**TO DO**. Report every line from the material that contains the word "Python".

**EXERCISE DATA**.
● ● ● ● ● ● ●
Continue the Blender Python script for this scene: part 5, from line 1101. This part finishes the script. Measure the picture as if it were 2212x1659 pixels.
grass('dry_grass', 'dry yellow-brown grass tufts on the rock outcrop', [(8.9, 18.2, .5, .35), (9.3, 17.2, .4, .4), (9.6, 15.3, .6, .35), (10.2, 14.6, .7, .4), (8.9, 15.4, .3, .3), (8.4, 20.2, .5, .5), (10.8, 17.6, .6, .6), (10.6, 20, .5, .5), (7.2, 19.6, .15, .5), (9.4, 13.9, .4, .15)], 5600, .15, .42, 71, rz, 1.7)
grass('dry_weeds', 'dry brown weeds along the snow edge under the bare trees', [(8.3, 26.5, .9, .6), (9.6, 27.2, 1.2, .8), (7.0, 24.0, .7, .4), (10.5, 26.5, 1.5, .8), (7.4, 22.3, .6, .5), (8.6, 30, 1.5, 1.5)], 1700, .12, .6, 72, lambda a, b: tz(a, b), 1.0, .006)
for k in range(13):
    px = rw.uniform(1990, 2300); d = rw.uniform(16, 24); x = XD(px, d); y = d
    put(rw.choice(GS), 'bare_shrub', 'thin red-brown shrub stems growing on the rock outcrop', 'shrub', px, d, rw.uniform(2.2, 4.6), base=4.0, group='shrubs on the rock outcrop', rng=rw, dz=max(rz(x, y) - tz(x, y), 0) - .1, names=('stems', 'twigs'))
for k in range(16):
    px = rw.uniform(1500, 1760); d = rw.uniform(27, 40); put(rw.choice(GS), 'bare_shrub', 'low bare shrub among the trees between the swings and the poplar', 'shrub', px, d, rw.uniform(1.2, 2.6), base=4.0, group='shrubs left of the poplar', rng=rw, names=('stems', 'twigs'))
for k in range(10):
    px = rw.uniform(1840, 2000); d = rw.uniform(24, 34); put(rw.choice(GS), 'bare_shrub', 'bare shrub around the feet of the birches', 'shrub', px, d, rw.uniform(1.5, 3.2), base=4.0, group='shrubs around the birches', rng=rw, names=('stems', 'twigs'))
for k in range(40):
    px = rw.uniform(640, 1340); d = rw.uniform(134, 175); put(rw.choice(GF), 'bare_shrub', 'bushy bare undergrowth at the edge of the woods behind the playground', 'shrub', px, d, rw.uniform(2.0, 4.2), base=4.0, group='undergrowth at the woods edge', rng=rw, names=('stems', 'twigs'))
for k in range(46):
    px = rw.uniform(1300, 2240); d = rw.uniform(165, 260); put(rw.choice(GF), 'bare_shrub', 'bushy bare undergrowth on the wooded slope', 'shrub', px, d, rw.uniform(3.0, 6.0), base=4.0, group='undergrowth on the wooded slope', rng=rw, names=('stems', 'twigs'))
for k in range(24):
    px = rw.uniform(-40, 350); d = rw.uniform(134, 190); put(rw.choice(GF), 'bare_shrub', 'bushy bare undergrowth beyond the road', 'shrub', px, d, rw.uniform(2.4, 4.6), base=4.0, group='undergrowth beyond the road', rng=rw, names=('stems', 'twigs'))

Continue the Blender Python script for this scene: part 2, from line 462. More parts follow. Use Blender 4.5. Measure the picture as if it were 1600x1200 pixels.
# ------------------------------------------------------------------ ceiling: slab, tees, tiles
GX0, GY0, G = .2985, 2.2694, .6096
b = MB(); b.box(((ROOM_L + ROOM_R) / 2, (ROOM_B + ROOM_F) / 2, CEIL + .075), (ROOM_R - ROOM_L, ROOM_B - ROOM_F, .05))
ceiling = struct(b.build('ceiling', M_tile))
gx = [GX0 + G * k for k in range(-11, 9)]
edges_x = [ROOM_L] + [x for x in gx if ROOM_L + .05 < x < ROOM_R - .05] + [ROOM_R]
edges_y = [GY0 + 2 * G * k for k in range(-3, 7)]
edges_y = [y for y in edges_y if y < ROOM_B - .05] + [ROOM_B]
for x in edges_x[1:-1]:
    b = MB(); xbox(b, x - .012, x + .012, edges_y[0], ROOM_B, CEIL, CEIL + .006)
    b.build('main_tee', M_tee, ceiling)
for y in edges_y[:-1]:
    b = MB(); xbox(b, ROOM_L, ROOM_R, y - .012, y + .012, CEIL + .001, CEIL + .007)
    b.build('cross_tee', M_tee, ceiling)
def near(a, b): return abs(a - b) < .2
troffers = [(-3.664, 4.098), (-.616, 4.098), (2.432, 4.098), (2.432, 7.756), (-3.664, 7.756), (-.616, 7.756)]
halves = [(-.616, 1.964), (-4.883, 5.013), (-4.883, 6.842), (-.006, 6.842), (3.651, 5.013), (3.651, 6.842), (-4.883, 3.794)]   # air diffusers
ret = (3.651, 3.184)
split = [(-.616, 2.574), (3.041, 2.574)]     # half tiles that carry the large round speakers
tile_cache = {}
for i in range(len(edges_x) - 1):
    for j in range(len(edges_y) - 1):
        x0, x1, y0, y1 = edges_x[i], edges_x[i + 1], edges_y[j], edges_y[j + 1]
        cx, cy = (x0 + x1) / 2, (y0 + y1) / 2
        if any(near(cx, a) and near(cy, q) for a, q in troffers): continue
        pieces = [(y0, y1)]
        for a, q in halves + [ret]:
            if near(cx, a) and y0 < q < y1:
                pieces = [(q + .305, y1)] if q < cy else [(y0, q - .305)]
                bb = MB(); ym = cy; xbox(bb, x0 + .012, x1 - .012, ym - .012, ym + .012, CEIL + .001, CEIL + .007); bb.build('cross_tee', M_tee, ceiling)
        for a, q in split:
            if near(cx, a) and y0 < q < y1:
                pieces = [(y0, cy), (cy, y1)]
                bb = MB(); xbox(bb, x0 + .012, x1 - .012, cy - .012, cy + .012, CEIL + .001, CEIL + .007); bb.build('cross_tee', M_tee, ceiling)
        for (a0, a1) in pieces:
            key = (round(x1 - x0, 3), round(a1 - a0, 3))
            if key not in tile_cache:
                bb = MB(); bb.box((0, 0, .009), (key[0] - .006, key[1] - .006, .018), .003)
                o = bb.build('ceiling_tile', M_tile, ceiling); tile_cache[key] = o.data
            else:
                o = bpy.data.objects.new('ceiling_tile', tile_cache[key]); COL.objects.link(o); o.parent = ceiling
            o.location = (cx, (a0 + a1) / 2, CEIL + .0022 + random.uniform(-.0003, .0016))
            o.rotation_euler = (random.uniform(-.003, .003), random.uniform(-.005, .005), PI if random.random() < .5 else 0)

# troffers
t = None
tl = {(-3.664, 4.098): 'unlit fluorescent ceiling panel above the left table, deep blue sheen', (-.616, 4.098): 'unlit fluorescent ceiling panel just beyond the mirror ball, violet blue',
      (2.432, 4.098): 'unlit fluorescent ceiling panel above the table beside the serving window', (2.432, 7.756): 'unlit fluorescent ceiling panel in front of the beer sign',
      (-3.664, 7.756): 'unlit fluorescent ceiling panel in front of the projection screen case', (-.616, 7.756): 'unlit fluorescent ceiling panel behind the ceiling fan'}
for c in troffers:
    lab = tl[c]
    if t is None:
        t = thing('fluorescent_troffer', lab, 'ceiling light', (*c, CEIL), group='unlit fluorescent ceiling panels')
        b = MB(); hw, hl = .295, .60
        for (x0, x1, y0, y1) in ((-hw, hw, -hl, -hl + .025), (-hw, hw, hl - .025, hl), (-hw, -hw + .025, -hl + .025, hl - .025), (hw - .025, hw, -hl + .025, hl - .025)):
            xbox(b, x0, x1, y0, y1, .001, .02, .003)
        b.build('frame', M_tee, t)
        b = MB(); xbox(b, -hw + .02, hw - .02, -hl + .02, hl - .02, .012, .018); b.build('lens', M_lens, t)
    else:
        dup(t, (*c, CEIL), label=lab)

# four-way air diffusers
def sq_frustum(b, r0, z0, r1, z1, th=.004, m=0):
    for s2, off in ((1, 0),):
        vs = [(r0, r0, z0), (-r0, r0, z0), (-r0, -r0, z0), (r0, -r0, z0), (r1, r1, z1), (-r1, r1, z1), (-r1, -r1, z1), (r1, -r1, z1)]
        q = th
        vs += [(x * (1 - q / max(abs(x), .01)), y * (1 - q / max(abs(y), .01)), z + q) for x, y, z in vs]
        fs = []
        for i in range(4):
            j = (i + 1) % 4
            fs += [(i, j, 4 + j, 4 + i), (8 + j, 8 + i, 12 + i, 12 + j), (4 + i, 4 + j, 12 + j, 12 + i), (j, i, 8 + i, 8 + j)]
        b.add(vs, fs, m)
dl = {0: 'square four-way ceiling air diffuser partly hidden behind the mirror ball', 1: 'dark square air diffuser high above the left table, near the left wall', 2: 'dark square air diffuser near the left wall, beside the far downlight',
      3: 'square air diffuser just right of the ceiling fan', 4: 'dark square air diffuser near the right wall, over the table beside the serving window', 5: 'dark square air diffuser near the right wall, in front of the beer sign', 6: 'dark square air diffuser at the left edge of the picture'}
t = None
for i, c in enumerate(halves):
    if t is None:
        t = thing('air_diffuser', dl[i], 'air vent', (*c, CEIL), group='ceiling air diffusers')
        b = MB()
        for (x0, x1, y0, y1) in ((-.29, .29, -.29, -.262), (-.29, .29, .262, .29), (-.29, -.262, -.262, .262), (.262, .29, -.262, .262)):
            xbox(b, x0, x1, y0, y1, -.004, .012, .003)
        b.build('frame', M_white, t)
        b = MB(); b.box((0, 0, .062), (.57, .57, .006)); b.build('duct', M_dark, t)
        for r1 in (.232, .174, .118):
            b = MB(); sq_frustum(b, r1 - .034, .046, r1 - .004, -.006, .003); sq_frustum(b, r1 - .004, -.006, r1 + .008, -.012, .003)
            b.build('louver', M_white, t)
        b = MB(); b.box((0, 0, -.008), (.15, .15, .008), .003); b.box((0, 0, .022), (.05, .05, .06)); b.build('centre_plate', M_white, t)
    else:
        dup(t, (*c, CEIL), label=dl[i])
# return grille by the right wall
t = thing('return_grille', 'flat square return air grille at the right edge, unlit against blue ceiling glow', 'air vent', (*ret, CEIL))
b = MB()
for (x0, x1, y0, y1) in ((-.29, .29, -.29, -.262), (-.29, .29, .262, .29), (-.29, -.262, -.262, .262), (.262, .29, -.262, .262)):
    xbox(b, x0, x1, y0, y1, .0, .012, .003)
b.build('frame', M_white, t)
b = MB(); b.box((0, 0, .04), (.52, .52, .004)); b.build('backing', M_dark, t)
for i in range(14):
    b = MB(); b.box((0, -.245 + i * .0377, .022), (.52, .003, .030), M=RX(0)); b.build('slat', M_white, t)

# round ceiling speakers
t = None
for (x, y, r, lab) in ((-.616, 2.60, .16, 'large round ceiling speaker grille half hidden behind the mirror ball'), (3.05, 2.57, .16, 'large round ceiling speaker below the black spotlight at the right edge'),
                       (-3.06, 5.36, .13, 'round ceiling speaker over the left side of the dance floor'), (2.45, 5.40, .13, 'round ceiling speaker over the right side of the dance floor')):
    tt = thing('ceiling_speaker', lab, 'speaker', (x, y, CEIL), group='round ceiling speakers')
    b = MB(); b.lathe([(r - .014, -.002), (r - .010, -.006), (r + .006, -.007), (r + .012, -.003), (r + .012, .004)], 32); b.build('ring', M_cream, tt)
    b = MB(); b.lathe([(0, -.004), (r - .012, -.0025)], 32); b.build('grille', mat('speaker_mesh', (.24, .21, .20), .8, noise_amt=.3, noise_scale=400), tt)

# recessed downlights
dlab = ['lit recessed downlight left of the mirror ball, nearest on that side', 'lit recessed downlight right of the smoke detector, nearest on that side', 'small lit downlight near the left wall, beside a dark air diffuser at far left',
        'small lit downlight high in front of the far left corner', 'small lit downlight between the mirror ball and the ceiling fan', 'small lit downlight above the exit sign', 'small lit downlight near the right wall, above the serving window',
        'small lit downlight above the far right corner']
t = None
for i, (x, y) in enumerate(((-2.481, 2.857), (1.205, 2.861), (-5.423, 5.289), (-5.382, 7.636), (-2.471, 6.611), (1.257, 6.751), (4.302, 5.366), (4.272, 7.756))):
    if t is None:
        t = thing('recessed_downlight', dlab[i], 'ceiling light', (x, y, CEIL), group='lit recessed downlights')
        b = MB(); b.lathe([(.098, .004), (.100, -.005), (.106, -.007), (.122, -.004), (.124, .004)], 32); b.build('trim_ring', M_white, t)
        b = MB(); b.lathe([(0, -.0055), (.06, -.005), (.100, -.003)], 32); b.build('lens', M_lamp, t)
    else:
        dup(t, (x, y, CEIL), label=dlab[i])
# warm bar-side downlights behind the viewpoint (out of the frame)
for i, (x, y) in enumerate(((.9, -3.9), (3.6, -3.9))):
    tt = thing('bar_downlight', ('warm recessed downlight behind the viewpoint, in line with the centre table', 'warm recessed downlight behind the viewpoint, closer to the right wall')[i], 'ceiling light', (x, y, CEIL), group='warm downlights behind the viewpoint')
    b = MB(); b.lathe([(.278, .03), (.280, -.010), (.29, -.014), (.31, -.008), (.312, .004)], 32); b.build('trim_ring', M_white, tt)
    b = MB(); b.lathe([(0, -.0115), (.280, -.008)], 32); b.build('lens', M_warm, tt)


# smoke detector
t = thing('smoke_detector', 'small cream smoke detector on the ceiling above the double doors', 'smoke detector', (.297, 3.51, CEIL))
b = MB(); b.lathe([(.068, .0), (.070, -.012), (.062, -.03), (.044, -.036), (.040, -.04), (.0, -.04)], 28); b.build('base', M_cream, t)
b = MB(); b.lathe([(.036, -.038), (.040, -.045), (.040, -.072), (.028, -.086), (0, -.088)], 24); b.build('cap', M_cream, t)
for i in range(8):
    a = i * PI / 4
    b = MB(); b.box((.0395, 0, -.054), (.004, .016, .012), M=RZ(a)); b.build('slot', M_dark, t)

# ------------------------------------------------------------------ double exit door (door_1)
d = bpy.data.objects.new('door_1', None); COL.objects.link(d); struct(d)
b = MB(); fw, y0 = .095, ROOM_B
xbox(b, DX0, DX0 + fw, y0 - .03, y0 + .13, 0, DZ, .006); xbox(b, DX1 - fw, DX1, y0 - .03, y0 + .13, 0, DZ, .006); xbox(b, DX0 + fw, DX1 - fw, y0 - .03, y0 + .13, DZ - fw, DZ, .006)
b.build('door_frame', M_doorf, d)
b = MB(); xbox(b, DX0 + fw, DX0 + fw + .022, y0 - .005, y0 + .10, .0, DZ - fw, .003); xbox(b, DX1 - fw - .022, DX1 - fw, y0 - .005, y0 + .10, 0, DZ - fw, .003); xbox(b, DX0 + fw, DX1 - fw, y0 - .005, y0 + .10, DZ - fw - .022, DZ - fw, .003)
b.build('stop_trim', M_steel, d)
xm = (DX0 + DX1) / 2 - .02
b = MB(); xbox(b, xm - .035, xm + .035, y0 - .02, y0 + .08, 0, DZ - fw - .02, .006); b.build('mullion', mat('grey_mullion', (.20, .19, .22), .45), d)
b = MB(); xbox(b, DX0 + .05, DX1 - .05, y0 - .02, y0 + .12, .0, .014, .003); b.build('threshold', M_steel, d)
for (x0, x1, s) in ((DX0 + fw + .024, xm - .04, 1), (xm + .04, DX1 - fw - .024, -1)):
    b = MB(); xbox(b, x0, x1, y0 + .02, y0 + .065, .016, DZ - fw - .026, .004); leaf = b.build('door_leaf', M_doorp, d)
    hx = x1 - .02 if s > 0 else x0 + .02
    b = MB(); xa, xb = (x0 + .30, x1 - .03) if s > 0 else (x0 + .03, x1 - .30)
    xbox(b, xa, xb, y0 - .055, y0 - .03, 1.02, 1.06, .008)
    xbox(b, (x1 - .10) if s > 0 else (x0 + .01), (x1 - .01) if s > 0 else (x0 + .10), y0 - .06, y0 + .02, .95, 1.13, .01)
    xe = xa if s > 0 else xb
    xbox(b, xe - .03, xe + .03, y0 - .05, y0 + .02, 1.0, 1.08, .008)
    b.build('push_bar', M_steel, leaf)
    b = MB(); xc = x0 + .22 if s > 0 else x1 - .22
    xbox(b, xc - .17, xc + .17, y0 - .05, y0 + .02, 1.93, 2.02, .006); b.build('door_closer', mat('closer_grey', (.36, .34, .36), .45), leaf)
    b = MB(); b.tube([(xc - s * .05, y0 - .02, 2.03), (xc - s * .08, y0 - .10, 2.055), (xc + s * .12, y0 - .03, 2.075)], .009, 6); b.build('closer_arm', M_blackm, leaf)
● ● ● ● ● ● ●
**ANSWER TO THE EXERCISE**.
Continue the Blender Python script for this scene: part 5, from line 1101. This part finishes the script. Measure the picture as if it were 2212x1659 pixels.
Continue the Blender Python script for this scene: part 2, from line 462. More parts follow. Use Blender 4.5. Measure the picture as if it were 1600x1200 pixels.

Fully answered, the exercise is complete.